酒も肉も適当に買い込んだので問題ない。さらに問題ないことに、我が家から徒歩1分でセーコーマートがある。俺は誰かが買ってきたストロング缶や適当につくられた混ぜ物をぐいぐい飲みながら正気を失っていた。
次の日。胃の中のものを吐くために起きた。昼から仕事である。こりゃまずいと風呂桶に湯を落とす。なぜならそれぐらいしかできることがないからだ。なんどもトイレで吐くが水しかでない。水を飲んでも吐く。昨日の記憶があいまいだ。誰かがアスファルトの上でおしっこをしていたような・・・ううっ!気持ちが悪い!
2度風呂に入り、1時ごろにはなんとか水分を飲めるようになった。仕事にはぎりぎり間に合った。
こんなバカな酒を飲むのも久しぶりだ。45歳の体にはこたえるなあ・・・ということで断酒にはいった。
といってもそれほどアル中でもないので、普段なんとなく飲んでいるレモンサワー(通称富男汁)をCCレモンに変えるだけなのでつらくはない。気が付くと10日断酒していた。
禁を破ったのは昨日、嫁と休みがかぶり「じゃあ、どっかいく」と富良野方面へGO。富良野市内でメシを食って十勝岳スカイラインに登り、白銀層でまったりと風呂にはいった。天気が良く、いくらでも外にいれる気温で、かつ露天風呂はイー感じにぬるくていくらでも入っていられたのだ。
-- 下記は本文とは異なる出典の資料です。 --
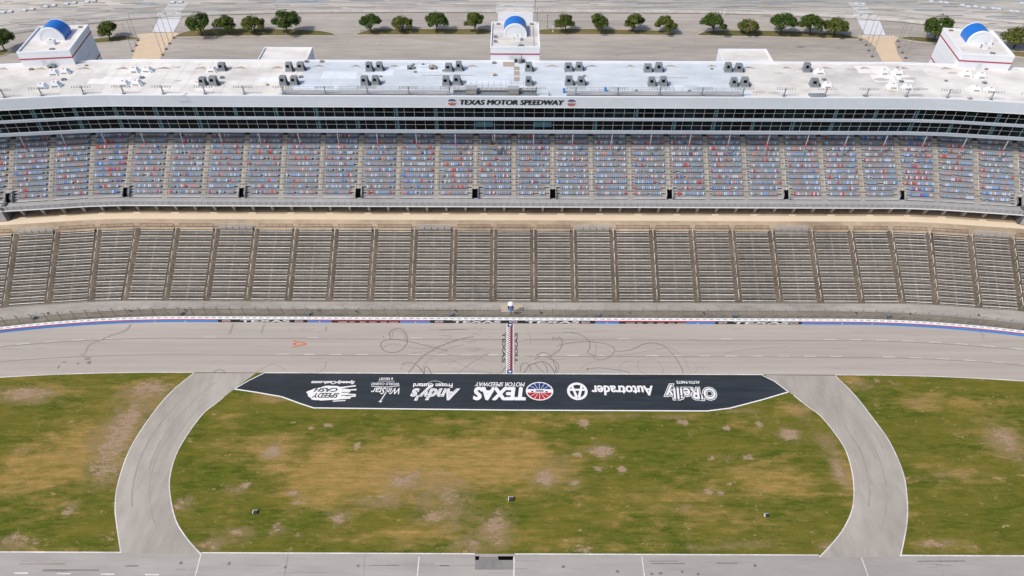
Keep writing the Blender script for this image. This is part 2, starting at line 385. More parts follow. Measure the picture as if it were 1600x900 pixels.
# racetrack
XS = [-200+i*4 for i in range(101)]
b = MB()
NT = 6
for i in range(len(XS)-1):
    for j in range(NT):
        q = []
        for X, t in ((XS[i], j/NT), (XS[i+1], j/NT), (XS[i+1], (j+1)/NT), (XS[i], (j+1)/NT)):
            q.append((X, yi(X)+(yo(X)-yi(X)+.3)*t, .02+1.45*t))
        b.poly(q, M_TRACK)
tag(b.build('racetrack'), kind='structure', label='pale grey banked racetrack straight')
def tline(t, xa, xb, w, m, z=.034, step=4):
    n = max(1, int((xb-xa)/step)); P = []
    for i in range(n+1):
        X = xa+(xb-xa)*i/n; P.append((X, yi(X)+(yo(X)-yi(X))*t, 1.45*t))
    strip(lines, P, w, z, m)
XL, XR = at(303,583)[0], at(1305,587)[0]
tline(0, -198, XL, .22, M_EDGE); tline(0, XR, 198, .22, M_EDGE)
tline(0, at(412,583)[0], at(1192,586)[0], .24, M_EDGE, z=.04)
tline(0, XL, at(412,583)[0], .10, M_SEAM); tline(0, at(1192,586)[0], XR, .10, M_SEAM)
for t in (.335, .665):
    tline(t, -198, -2.6, .12, M_SEAM, z=.036); tline(t, 2.6, 198, .12, M_SEAM, z=.036)
k = 0
for i in range(-24, 25):
    X = i*6.05+1.5
    if abs(X) < 3.5: continue
    if i % 9 not in (4,) and not (-20 < i < -9): tline(.355, X-1.35, X+1.35, .14, M_EDGE if (i*7) % 3 else M_WORN)
    if i < -15 or i > 12 or (i*5) % 4 == 0: tline(.69, X-1.35, X+1.35, .16, M_WORN if i > -19 else M_EDGE)
# pit lines
for A, B, w, m in (((-100, PY), (at(189,864)[0], PY), .24, M_EDGE), ((at(314,866)[0], PY), (at(742,868)[0], PY), .24, M_EDGE),
                ((at(804,868)[0], PY), (at(1280,871)[0], PY), .24, M_EDGE), ((at(1407,870)[0], PY), (130, PY), .24, M_EDGE)):
    strip(lines, [A, B], w, .03, m)
for (x, y, x2, y2, w, m) in ((314,866,304,905,.22,M_EDGE),(655,870,651,910,.2,M_EDGE),(803,870,803,910,.3,M_EDGE),(1003,870,1008,910,.18,M_EDGE),
                (1346,871,1360,910,.2,M_EDGE),(450,868,443,910,.08,M_SEAM),(570,868,568,910,.05,M_SEAM),(1468,872,1476,910,.05,M_SEAM)):
    strip(lines, [at(x, y), at(x2, y2)], w, .03, m)
for x in (33, 100, 168, 238, -35): strip(lines, [at(x-11, 895+x*.012), at(x+11, 895.3+x*.012)], .25, .03, M_EDGE)
rw = random.Random(12)
for i in range(26):
    x = rw.uniform(20, 1580); y = rw.uniform(876, 896); p, q = at(x, y), at(x+rw.uniform(10, 90), y+rw.uniform(-.6, .6)); strip(lines, [p, q], rw.uniform(.08,.3), .022, M_SKID2 if i % 3 else M_SEAM)
for (x, y) in ((283,880),(358,881),(446,886),(560,884),(965,893),(1018,897),(1032,896),(1066,893),(1090,897),(1180,884),(880,886)):
    X, Y = at(x, y); lines.poly([(X+.35*math.cos(a)*rw.uniform(.5,1.3), Y+.3*math.sin(a)*rw.uniform(.5,1.3), .024) for a in [k_*.785 for k_ in range(8)]], M_SKID)
tag(lines.build('lane_markings'), kind='structure', label='white lane and edge lines and dark joints painted on the track')
sheet_px('drain_channel', [(742,890),(802,890),(802,870),(742,870)], .03, M_PATCHD)
for xa, xb, l in ((742,749,'left'),(778,802,'right')):
    g = MB(); p = [at(xa,869,.05), at(xb,869,.05), at(xb-1,875,.05), at(xa+1,875,.05)]
    g.poly([(*q, .045) for q in p[::-1]], M_DARK)
    tag(g.build('drain_grate'), f'dark drain grate between the grass and pit road, the {l} one of two', 'drain')

# dark painted apron with its white border
AP = [(412,583.5),(390,594),(366,608),(400,613),(440,620),(470,631),(490,637.5),(800,641),(1105,642.3),(1140,638),(1190,625),(1232,612.5),(1210,596),(1191,586.5)]
ap = [at(*p) for p in AP]
sheet('painted_apron', ap[::-1], .03, M_APRON, label='dark blue painted asphalt apron below the track')
b = MB(); strip(b, [at(*p) for p in AP[:2]]+[at(*p) for p in AP[2:3]], .2, .045, M_WHITE); strip(b, [at(*p) for p in AP[2:12]], .28, .045, M_WHITE); strip(b, [at(*p) for p in AP[11:14]], .2, .045, M_WHITE)
tag(b.build('apron_border_line'), kind='structure')

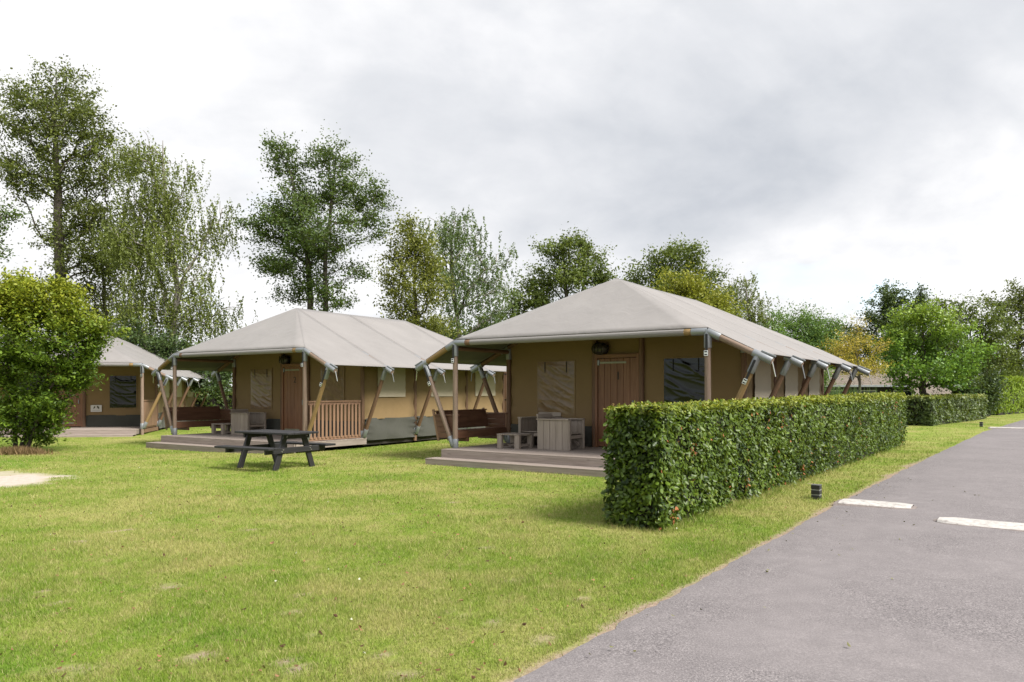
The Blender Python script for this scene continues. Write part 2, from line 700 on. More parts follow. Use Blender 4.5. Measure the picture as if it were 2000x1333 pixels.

そこで昨日の夜勤のことを思い出した。「あの姉ちゃん、いい女だな、つっこみてえな」と深夜2時にベトナムからきた職員へのワイ談をするおじいちゃん。それに「バカヤロウ」とつっこみをいれつつ、俺は充実感に満たされていた。その充実感は、こう、人を笑わすって最高だな、というものだ。いろいろ問題はあるかもしれないが、とにかく笑顔ってのは最高だ。こんな人生の終局地点であっても、笑顔は最高ってのは変わらない。
うん、そうだ
と風呂につかりながら思った。人を笑顔にさせること、それを目的に進もう。いにしえの船乗りがシリウスを頼りに進んだように、おれは笑顔をシリウスとしてそれに向かっていこう。「シリウスに向かって飛べ」とナウシカが言っていたように、笑顔=シリウスでやっていこう。それがお前のシリウスだ。
しみじみとした感慨につつまれ、白銀荘を後にした。初夏のスカイラインを下りていく。風が気持ちいい。俺は嫁に「晩飯はBBQにしようか?」といったら「同じこと考えてた」と言われた。さすがにビールは欠かせなかった。